Le massif du Makay est un massif montagneux de Madagascar situé au nord du massif de l'Isalo, dans l'ouest du pays. Le grès du Jurassique forme un relief ruiniforme, d'origine érosif, sur le site. Il bénéficie d'une hydrographie abondante et abrite une biodiversité remarquable, dont plusieurs espèces endémiques et plusieurs types de lémuriens. Malgré les perturbations occasionnées par les activités humaines, une forêt-galerie relictuelle existe toujours dans les crevasses du massif.

Depuis 2007, plusieurs expéditions scientifiques s'y sont succédé. Une « nouvelle aire protégée » y est créée en 2017. L'association promotrice concilie des objectifs sociaux et environnementaux, comme la construction d'écoles et le reboisement.

Géographie[modifier | modifier le code]

Situation[modifier | modifier le code]

Le massif du Makay est situé dans le Sud-Ouest de l'île de Madagascar, à cheval sur les districts de Beroroha (dans la région de l'Atsimo-Andrefana) et de Mahabo (dans la Menabe), sur la rive droite (nord) du fleuve Mangoky.

Il s'étend sur 150 km du nord au sud avec une largeur maximum est-ouest de 40 km, sa surface plane atteint ainsi les 4 000 km2.

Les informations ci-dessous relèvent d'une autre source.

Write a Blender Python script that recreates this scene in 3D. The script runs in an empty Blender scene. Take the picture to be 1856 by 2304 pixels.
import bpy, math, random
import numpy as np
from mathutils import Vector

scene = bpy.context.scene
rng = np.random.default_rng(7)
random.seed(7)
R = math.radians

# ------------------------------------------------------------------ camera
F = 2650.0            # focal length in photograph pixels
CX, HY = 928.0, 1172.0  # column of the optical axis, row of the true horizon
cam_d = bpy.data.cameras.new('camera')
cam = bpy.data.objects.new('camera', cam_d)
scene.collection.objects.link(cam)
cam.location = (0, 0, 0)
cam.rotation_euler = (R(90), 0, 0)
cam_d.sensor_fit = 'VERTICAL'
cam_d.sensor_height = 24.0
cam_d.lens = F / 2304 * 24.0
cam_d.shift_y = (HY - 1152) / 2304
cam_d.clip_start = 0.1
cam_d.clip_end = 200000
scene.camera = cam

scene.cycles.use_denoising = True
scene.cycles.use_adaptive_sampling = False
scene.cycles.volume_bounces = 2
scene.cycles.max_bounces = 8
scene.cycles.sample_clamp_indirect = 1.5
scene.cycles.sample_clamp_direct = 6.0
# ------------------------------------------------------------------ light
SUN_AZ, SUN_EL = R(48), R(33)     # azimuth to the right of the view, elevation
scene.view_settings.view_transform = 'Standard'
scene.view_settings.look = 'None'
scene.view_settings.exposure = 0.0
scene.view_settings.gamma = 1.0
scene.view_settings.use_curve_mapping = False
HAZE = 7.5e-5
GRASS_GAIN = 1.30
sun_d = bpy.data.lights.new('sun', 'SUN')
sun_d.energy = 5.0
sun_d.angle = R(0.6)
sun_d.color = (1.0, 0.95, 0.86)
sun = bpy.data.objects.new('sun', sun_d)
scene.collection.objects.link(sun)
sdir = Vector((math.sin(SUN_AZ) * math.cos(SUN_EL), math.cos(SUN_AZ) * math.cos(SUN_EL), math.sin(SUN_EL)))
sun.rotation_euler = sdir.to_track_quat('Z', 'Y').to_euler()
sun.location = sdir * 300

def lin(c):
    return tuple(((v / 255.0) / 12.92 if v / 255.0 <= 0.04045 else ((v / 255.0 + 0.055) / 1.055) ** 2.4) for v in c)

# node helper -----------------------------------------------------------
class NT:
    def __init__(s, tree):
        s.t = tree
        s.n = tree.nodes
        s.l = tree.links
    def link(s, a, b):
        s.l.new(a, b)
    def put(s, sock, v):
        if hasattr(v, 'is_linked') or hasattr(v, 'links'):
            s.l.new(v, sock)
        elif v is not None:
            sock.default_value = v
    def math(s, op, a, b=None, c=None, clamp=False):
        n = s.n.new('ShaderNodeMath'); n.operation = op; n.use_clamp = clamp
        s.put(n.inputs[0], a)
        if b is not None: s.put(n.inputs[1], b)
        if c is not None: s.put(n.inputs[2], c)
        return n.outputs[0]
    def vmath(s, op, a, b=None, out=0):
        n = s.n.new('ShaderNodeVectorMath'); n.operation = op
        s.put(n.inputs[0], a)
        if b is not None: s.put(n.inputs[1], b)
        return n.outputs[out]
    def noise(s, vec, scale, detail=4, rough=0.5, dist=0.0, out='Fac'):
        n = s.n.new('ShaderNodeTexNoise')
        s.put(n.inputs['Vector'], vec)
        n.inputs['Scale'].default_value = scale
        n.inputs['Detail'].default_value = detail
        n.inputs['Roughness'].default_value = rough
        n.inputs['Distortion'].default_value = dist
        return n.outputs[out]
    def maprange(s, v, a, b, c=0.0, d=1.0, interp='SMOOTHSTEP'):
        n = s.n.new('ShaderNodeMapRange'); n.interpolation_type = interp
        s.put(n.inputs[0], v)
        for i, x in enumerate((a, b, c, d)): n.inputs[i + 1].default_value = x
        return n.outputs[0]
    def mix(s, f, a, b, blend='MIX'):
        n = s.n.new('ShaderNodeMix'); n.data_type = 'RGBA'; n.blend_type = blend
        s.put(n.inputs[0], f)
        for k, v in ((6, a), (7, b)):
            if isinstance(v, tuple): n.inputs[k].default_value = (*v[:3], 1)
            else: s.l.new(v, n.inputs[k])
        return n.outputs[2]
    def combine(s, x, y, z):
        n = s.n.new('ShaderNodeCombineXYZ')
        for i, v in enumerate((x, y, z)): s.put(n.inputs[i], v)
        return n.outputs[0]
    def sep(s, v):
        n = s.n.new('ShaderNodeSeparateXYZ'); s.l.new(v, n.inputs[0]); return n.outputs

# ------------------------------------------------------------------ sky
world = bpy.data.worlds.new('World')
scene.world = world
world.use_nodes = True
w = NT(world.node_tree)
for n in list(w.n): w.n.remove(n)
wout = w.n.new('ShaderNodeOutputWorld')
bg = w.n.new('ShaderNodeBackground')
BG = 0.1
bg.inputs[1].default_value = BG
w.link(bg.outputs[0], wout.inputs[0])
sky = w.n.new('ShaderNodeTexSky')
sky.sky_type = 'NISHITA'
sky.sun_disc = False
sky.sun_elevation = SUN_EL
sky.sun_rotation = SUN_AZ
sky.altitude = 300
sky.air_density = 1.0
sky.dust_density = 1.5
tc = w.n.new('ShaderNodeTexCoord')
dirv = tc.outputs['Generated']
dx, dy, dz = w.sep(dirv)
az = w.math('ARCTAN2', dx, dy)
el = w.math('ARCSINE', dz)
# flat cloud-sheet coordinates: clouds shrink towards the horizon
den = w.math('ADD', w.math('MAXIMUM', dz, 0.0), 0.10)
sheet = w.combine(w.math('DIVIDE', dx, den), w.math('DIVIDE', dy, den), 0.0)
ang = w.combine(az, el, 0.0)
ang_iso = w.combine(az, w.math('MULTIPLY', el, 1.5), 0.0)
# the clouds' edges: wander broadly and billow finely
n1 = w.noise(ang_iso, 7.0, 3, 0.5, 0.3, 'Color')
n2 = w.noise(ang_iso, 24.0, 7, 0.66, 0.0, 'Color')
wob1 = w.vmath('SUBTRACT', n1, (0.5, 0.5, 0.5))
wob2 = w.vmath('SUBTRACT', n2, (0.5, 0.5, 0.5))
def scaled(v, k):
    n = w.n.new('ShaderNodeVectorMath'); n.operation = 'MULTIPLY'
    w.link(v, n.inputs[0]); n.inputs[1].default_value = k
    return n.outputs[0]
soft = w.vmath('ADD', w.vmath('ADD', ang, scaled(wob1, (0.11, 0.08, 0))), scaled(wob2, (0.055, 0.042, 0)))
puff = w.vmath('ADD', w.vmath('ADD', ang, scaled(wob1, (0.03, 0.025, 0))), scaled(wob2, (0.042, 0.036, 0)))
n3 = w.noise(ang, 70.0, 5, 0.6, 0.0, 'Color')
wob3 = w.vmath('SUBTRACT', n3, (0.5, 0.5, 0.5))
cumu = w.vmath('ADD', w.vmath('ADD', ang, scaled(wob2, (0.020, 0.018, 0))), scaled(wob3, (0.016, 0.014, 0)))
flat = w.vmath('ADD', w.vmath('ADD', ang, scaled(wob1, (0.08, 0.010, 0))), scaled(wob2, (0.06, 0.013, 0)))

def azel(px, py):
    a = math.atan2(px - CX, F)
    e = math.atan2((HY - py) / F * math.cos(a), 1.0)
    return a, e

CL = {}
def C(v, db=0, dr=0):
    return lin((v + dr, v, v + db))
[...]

Topographie[modifier | modifier le code]

La plaine environnant la rivière Makay est située entre 250 et 360 m d'altitude, les falaises de grès du massif du Makay s'élancent à 760 m[2]. Le point culminant du massif est le Dafimavo à 1 034 m, dans sa partie nord. Le Vohibe-Makay a une altitude de 977 m.

Hydrographie[modifier | modifier le code]

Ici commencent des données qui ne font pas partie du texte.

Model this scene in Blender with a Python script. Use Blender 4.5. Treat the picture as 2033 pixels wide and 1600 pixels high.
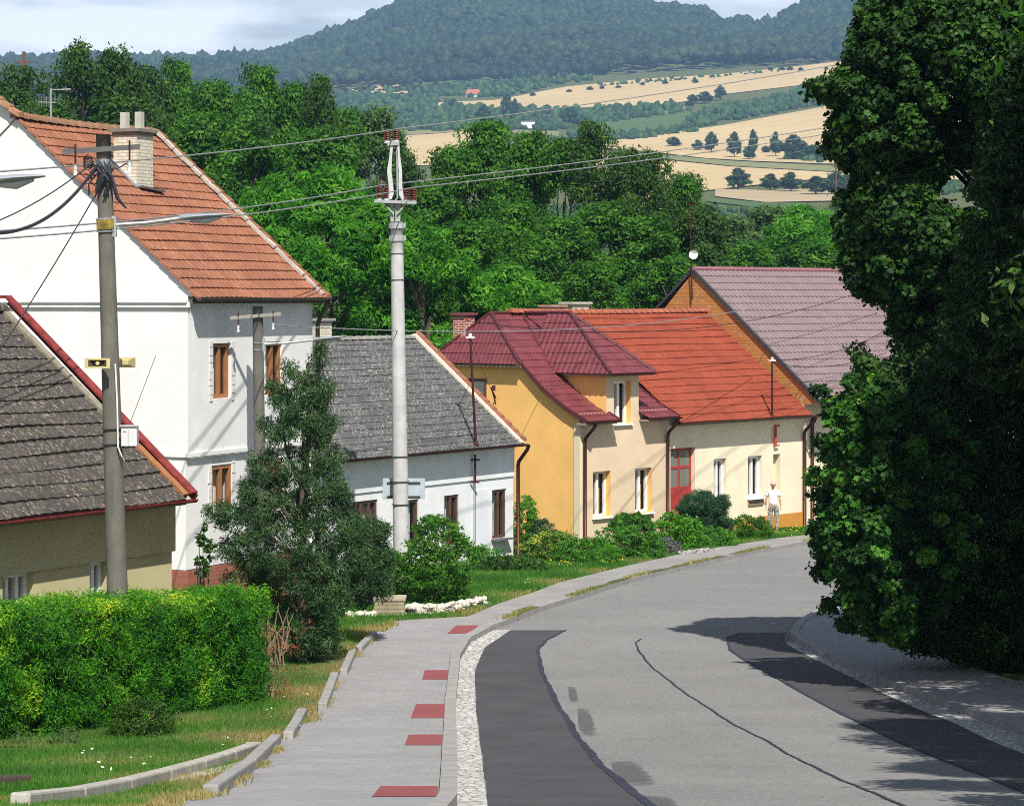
import bpy, bmesh, math, random
import numpy as np
from mathutils import Vector, Matrix
S = bpy.context.scene
for o in list(bpy.data.objects): bpy.data.objects.remove(o)
COL = S.collection
# ---------------------------------------------------------------- camera
CZ = 8.0; FPX = 5000.0; PX0 = 1016.5; ROW0 = 595.0      # camera height, focal length in photo pixels, horizon row
cd = bpy.data.cameras.new('camera'); cam = bpy.data.objects.new('camera', cd); COL.objects.link(cam)
cam.location = (0, 0, CZ); cam.rotation_euler = (math.radians(90), 0, 0)
cd.sensor_width = 36; cd.lens = FPX/2033*36; cd.shift_y = -(800-ROW0)/2033; cd.clip_start = .5; cd.clip_end = 9000
S.camera = cam
# ---------------------------------------------------------------- light
SUN_EL = math.radians(51); SUN_DIR = Vector((.22*math.cos(SUN_EL), -.975*math.cos(SUN_EL), math.sin(SUN_EL))).normalized()
sd = bpy.data.lights.new('sun', 'SUN'); sun = bpy.data.objects.new('sun', sd); COL.objects.link(sun)
sd.energy = 5.0; sd.angle = math.radians(.5); sd.color = (1, .955, .88)
sun.rotation_euler = (-SUN_DIR).to_track_quat('-Z', 'Y').to_euler(); sun.location = (20, -30, 60)
w = bpy.data.worlds.new('World'); S.world = w; w.use_nodes = True
nt = w.node_tree; bg = nt.nodes['Background']
sky = nt.nodes.new('ShaderNodeTexSky'); sky.sky_type = 'NISHITA'; sky.sun_disc = False
sky.sun_elevation = SUN_EL; sky.sun_rotation = math.atan2(SUN_DIR.x, SUN_DIR.y)
sky.air_density = 1.0; sky.dust_density = 1.2; sky.ozone_density = 2.0
# thin cloud veil over the sky
tc = nt.nodes.new('ShaderNodeTexCoord'); mp = nt.nodes.new('ShaderNodeMapping'); mp.inputs['Scale'].default_value = (2.2, 2.2, 9)
nz = nt.nodes.new('ShaderNodeTexNoise'); nz.inputs['Scale'].default_value = 5.0; nz.inputs['Detail'].default_value = 7
cr = nt.nodes.new('ShaderNodeValToRGB'); cr.color_ramp.elements[0].position = .40; cr.color_ramp.elements[1].position = .60
cr.color_ramp.elements[0].color = (.34, .34, .34, 1); cr.color_ramp.elements[1].color = (1, 1, 1, 1)
mx = nt.nodes.new('ShaderNodeMix'); mx.data_type = 'RGBA'; mx.inputs[7].default_value = (17.0, 17.6, 19.2, 1)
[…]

La nature géologique du massif en fait un véritable château d'eau naturel. La majorité des cours d'eau qui en descendent s'écoulent vers l'est puis le sud dans le Mangoky, le plus long fleuve de l'île de Madagascar. Du nord se déversent les rivières Manampada et Sakapala qui rejoignent le Sakena puis le Tsiribihina et enfin jusqu'au nord du canal du Mozambique. Le fleuve Morondava prend également sa source dans le Makay avant de se diriger vers le nord.

Géologie[modifier | modifier le code]

Canyons caractéristiques du massif.

Le massif du Makay est un dédale de grès jurassiques, ce type de relief est qualifié de « ruiniforme » en géologie, une forme de lapiaz sur-érodé. Les épaisses couches de grès blanc, du bloc est du massif, sont faiblement cimentées, mais renforcées par une armature compacte de diaclases siliceuses, elles sont entrecoupées de veines d’argiles vertes, grises ou rouges. Le bloc ouest du massif est constitué de grès rouges qui forme une cuesta à sa limite avec le précédent. La formation du Makay correspond à celle de la partie moyenne du groupe de l'Isalo. Sur sa partie orientale, il est constitué de collines basses. Il est plus érodé en se rapprochant du fleuve. Des tronc d'arbres fossilisés sont visibles sur ce site[1].

L'érosion a creusé de profondes galeries dans l'ensemble du massif rocheux. On constate l'action récente de l'eau sur ces reliefs aux niveaux des lavakas.

Climat[modifier | modifier le code]

Les dernières données météorologique pour la région datent de 1993. La température annuelle relevée était alors de 25-26 °C en moyenne, avec une pluviométrie de 796 mm à la station de Beroroha. Juillet et août sont les mois les plus froids, la période la plus chaude s'étend des mois d'octobre à décembre[2].

Biodiversité[modifier | modifier le code]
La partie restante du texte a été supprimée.